◆ **AIM OF THE EXERCISE**: Copy only this: the line containing "Reconstruct this image", the line containing "return Vector(((px - CX)", and every line between them, exactly as written.

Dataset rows
= = =
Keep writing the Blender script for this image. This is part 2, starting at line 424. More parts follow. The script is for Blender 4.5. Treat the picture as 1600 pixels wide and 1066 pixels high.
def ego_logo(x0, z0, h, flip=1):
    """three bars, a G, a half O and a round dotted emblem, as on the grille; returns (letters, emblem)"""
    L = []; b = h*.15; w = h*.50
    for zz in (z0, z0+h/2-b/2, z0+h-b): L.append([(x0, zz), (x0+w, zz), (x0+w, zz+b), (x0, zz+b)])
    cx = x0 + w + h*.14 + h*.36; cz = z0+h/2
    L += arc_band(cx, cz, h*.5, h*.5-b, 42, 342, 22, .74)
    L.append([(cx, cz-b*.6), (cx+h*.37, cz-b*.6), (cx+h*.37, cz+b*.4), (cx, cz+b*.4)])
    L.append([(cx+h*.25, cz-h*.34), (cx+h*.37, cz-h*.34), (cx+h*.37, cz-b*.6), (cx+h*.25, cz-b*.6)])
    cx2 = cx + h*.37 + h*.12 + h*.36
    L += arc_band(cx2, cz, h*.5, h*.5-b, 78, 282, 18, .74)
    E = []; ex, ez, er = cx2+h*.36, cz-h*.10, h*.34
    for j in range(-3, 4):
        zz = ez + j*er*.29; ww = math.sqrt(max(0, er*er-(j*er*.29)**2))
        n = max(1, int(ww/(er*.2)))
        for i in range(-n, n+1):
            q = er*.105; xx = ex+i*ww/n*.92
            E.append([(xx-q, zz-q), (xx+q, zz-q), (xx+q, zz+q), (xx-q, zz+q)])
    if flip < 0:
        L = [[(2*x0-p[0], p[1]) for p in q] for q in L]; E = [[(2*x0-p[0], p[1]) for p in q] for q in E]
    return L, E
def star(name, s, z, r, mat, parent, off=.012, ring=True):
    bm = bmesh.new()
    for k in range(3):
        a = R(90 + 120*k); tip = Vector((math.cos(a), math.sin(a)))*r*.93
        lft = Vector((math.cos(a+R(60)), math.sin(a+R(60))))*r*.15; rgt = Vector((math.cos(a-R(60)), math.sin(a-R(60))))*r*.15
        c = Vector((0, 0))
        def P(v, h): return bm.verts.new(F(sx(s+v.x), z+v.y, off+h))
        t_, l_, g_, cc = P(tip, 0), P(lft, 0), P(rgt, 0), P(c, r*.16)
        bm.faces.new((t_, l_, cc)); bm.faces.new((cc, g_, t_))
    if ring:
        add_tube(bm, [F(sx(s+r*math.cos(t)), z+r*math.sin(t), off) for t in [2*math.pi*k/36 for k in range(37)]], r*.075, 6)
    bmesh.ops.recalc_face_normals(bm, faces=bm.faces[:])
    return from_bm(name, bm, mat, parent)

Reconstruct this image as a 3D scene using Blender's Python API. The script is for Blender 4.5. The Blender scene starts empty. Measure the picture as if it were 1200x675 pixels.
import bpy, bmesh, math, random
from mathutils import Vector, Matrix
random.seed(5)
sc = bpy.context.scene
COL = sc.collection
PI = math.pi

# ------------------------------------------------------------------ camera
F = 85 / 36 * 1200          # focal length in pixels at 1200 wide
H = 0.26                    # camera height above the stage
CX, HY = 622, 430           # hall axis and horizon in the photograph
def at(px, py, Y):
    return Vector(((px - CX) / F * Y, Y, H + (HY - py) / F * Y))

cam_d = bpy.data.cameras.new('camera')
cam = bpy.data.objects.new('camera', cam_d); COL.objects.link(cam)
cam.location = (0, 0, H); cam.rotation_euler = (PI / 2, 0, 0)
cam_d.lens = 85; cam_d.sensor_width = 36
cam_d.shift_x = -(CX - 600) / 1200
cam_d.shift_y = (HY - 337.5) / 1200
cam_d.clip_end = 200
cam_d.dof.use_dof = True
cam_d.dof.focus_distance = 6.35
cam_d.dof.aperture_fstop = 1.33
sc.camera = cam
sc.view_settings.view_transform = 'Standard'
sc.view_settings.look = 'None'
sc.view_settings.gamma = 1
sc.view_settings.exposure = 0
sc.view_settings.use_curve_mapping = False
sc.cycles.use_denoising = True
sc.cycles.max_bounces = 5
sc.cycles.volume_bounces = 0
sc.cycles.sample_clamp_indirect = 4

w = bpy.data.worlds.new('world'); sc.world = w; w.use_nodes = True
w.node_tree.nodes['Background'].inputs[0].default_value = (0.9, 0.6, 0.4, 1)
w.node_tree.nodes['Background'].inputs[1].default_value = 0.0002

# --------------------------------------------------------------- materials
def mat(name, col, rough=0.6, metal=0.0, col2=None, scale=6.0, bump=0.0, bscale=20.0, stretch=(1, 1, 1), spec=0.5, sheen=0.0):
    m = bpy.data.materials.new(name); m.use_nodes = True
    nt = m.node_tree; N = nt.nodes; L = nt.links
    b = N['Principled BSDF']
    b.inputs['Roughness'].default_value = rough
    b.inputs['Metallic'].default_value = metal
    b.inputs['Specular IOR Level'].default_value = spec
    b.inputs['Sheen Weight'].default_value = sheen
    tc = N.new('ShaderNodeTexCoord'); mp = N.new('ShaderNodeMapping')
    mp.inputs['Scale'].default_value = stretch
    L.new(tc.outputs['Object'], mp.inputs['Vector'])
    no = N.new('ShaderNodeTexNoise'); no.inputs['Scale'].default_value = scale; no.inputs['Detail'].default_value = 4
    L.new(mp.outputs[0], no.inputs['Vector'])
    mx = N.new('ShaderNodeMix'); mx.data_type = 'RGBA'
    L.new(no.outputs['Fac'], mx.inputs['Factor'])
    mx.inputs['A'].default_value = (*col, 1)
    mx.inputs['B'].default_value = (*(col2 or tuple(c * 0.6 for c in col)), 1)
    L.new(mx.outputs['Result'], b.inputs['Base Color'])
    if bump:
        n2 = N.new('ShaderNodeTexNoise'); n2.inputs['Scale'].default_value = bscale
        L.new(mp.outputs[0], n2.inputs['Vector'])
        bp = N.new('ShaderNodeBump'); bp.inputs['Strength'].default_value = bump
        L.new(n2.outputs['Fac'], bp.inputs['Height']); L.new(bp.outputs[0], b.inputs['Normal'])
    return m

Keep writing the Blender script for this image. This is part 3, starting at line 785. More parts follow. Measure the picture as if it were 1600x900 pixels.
= = =
◆ **FULL RESPONSE**:
Reconstruct this image as a 3D scene using Blender's Python API. The script is for Blender 4.5. The Blender scene starts empty. Measure the picture as if it were 1200x675 pixels.
import bpy, bmesh, math, random
from mathutils import Vector, Matrix
random.seed(5)
sc = bpy.context.scene
COL = sc.collection
PI = math.pi

# ------------------------------------------------------------------ camera
F = 85 / 36 * 1200          # focal length in pixels at 1200 wide
H = 0.26                    # camera height above the stage
CX, HY = 622, 430           # hall axis and horizon in the photograph
def at(px, py, Y):
    return Vector(((px - CX) / F * Y, Y, H + (HY - py) / F * Y))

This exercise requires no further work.